O processo de criação do livro durou um ano e teve um intenso envolvimento da fotógrafa. Dele participaram também os colegas de profissão e amigos de longa data, como Juca Martins (companheiro na formação da histórica Agência F4, em 1979), Ricardo Azoury, Fausto Chermont e Salomon Cytrynowicz.



Amazônias
O livro Vi Ver está dividido em duas partes. Na primeira, intitulada “Amazônias”, são mostradas imagens da região, registradas entre 1982 e 1997, período em que Nair fez várias viagens à floresta, muitas delas acompanhando equipes de documentaristas da BBC de Londres, para quem produzia material usado em livros e na divulgação dos documentários.
Nair viu de perto parte do processo de colonização da Amazônia financiado pelo governo brasileiro, cujos principais problemas deixados foram o desmatamento e o processo de aculturação dos índios. O olhar da documentarista consegue mostrar essa ocupação desordenada de maneira terna, por meio de uma aproximação intensa com os envolvidos nessa situação.
“Vi nascer povoados que hoje são grandes cidades. Desde as pessoas capinando para limpar o terreno até o surgimento das primeiras casinhas. Durante o resgate daquelas viagens, essa experiência de retratar a Amazônia quando pouco gente tinha estado lá foi aparecendo como algo muito forte e por isso acabou resultando na primeira parte do livro”, diz a fotógrafa.

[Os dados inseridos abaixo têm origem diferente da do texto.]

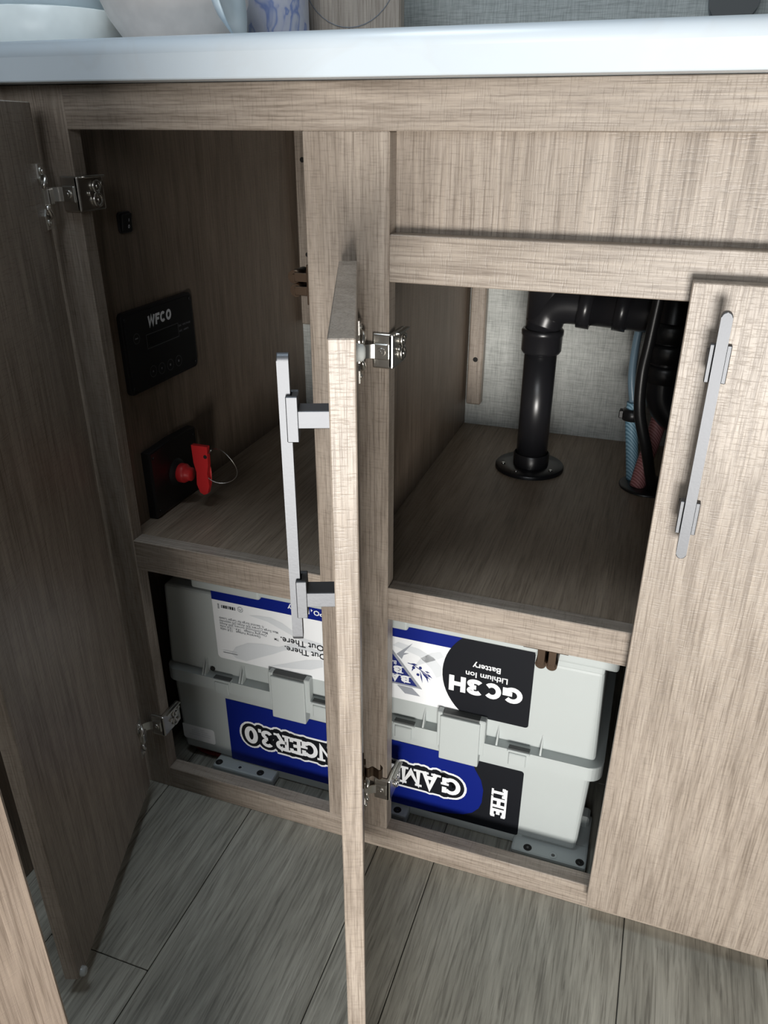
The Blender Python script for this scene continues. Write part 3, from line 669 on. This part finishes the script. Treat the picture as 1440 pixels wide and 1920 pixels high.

Nair aventurou-se pelos garimpos da região de Serra Pelada, no sul do Pará. Se há a denúncia da destruição da floresta com o avanço do extrativismo, não há maniqueísmos. Ela apresenta também o lado humano do garimpo, o trabalho pesado e os raros momentos de lazer, em bares e casas de prostituição. Graças à facilidade no trato com as pessoas, Nair conta que nunca sofreu nenhum tipo de constrangimento entre os garimpeiros.



“Um dos primeiros lugares fotografados nessas cidades de garimpo foram os prostíbulos, por conta do meu envolvimento com a questão da mulher. Lá, as moças me contaram que os garimpeiros eram muito carinhosos. Depois, pude constatar. Nunca senti temor por estar lá fotografando. Ora ou outra vinha um garimpeiro me falar, ‘olha, guardei um pedacinho de frango para a senhora’, isso em um lugar onde tudo era literalmente vendido a peso de ouro”, recorda.
Uma das fotos de maior impacto mostra o corte de uma árvore de enormes proporções. Aquele acontecimento em particular ficou registrado na memória de Nair por conta de um desfecho trágico. “Quando uma árvore dessas cai, ela leva centenas de outras árvores menores junto. Ao chegar no chão, parece que o tremor causado te empurra para o alto. É algo impressionante. Um engenheiro vai junto e delimita uma área onde pessoas não podem ficar, por conta do risco. Naquele dia, por intuição, dei dois passos para trás quando a árvore começou a cair e um rapaz que estava do meu lado acabou não dando a mesma sorte. Foi uma coisa atroz”, relata.
O livro traz diversas imagens realizadas entre os índios caiapós e arara, sendo que este último grupo havia tido o primeiro contato com a “civilização” há apenas dois meses. Das experiências com os índios, Nair recolheu histórias deliciosas e fotografias memoráveis, como a das crianças caiapós brincando na beira de um igarapé em meio a uma nuvem de borboletas amarelas.
“Nessa ocasião, estava fazendo uma matéria sobre os caciques da Amazônia. Fui até esse local e esperava pelo cacique da tribo para fazer uns retratos dele. Ele chegou com uns óculos escuros enormes, pois estava com um tersol horrível no olho. Desisti. Quando começava a me desanimar com a situação, apareceram as crianças, a cena se mostrou para mim e fiz a foto”, conta ela.